From Chanukah to Pesach, the Gemara in Pesachim 2a opens with a confounding discussion about light and dark. Or la’arba’ah asar bodkin et chametz la’or ha’ner (On the Or of the 14th [of Nissan], we search for chametz, using the light of a candle). It’s commonly known that we do Bedikat Chametz, we search for chametz on the night of the 14th, the evening before Leil Ha’seder. But the Gemara’s word choice is confusing. The word for night used by the Mishnah is or, meaning light. Thus begins a debate among our ancient rabbis. Is the Mishnah telling us to search for chametz on the day of 14 Nissan or the night? 

For you and me, it’s somewhat of a moot point because we all know that night is the final winner. The night before Pesach, we take our feather and our candle, and we search for chametz once the sun has set. After citing seven biblical sources and seven rabbinic sources, some arguing that or is day and others that it must mean night, the night wins. The rabbis remind us that in Aramaic, “night” is orta. And the case is closed. Well, kind of. 

There’s a reason our rabbinic tradition opens the Gemara on Pesach with pages of word play about light and dark. The rabbis cite sources that refer to morning light, but they bring, in equal turns, sources that point to the illuminations of the night sky, the stars. There is the shining of the day and there is the shining of the night. 

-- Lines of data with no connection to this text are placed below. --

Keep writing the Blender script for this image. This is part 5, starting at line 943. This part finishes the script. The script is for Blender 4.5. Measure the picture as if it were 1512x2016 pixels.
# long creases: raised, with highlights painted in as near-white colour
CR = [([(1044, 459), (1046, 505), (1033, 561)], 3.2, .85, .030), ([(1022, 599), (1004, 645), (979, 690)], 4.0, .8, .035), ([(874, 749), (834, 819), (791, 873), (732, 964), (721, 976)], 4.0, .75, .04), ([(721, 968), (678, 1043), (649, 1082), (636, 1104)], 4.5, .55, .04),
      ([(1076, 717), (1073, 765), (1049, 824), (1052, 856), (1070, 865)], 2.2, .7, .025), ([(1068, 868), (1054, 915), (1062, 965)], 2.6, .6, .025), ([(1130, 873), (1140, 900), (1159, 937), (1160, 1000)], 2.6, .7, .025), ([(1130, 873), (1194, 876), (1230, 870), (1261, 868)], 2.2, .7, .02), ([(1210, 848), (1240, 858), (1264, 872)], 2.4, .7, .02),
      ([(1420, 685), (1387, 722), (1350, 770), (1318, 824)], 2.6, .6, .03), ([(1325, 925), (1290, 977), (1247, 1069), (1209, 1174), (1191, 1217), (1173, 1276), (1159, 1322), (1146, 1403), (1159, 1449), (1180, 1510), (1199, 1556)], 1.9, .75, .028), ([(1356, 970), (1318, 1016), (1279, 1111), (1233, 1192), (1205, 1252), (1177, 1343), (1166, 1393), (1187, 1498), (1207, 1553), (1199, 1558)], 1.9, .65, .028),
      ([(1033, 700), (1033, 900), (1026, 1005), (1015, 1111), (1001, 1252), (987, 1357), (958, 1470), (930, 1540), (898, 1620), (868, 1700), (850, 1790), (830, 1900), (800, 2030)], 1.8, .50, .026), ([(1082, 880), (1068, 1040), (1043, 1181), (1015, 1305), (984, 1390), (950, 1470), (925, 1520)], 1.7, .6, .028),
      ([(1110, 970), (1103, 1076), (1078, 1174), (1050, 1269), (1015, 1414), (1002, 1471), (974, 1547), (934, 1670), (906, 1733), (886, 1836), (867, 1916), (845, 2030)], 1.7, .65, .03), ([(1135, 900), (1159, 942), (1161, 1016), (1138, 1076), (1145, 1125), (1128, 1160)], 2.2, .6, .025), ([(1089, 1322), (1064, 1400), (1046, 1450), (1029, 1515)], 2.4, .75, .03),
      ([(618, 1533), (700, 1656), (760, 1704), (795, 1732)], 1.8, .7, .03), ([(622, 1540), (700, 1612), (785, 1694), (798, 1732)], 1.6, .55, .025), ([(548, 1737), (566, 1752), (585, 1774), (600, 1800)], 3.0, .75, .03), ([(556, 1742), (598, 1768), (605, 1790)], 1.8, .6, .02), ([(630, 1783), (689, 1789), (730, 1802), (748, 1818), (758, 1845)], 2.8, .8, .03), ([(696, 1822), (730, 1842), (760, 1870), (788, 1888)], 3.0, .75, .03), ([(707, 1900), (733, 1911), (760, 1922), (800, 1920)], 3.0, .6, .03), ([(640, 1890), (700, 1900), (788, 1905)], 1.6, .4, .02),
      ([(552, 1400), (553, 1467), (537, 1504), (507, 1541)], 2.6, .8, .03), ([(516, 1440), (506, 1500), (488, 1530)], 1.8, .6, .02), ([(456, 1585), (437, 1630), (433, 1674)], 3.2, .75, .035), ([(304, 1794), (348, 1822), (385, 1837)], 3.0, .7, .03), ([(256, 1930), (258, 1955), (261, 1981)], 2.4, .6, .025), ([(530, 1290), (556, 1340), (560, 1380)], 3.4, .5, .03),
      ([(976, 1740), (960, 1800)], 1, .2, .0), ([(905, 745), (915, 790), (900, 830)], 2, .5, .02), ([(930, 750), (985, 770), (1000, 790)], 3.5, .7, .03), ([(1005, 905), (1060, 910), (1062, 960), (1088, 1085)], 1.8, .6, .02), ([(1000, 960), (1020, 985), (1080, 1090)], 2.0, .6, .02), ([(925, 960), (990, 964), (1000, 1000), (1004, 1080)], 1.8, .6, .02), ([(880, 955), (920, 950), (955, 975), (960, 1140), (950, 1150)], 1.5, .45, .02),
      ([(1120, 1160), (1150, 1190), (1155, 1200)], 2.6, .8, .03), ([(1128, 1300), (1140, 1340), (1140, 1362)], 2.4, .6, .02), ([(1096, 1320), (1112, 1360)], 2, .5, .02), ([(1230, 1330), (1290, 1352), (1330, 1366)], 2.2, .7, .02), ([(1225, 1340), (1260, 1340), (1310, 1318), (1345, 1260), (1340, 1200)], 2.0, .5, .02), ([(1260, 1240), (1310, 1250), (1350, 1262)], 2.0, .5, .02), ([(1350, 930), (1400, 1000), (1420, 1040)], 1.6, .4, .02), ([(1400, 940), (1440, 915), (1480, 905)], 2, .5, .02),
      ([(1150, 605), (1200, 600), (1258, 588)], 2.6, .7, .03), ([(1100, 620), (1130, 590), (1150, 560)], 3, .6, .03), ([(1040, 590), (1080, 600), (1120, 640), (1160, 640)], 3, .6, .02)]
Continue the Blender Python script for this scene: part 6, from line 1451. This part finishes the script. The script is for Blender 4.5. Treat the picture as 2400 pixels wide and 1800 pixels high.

Sometimes, when we do our chametz search, it feels very triumphant and “daylighty” in the world. I have had many Pesachs like that when things feel good and secure. But there are other Pesachs, other cycles of the holiday, that have felt darker. I think of the Piaseczno Rebbe speaking to his community from the Warsaw Ghetto on the Shabbat Hagadol of Pesach 1942. I think of the last two years, when we placed chairs at our table for hostages yearning for their return. And I think about the Pesach holidays they endured in the dark tunnels. I think of us this year, planning our menus, going through the Pesach preparation routines, elbowing our way through the aisles for the last two briskets, as we consider the world our children are inheriting. The Commission on Antisemitism represents a disturbing reality, but it also brings hope to that reality. Maybe our voices and our civic action can change things. 

We didn’t dream we would be contributing our own personal experiences to a Royal Commission on Antisemitism. But G-d knows, there is still a lot of or (light) in the darkness this Pesach. There are the lawyers working for the Executive Council of Australian Jewry, giving up their time for the future of our community, and who make time to come to our schools and speak to our pupils. There are the countless non-Jewish staff who walk through our school gates, passing through policemen and barricades each day to be part of our community. There is the young man in my yoga class who thanked me for wearing my We Will Dance Again T-shirt, and the other young man who smiled at me and told me he was Jewish too. There are the children, wearing Magen Davids, smiling bravely, when their Israel trip gets cancelled, asking to start a tefillin club, leading younger students in Modeh Ani. 

The Gemara in Pesachim eventually moves from the linguistic debate about what or means. We search for chametz at night. But the deeper message remains. Some Pesachs will feel darker than others, influenced as we are by personal and communal challenge and tragedy. But somehow, the darkness and the light both possess qualities of or. And so I re-read the opening lines of the Gemara Pesachim 2a, with my own annotations, “In the light that we choose to see, in the light that we create on the evening of the 14th of Nissan, we search for our chametz using the light of a candle.” 

Chag Pesach Sameach! 

  • Adina Roth is a South African rabba and director of Jewish Life at Emanuel School in Australia.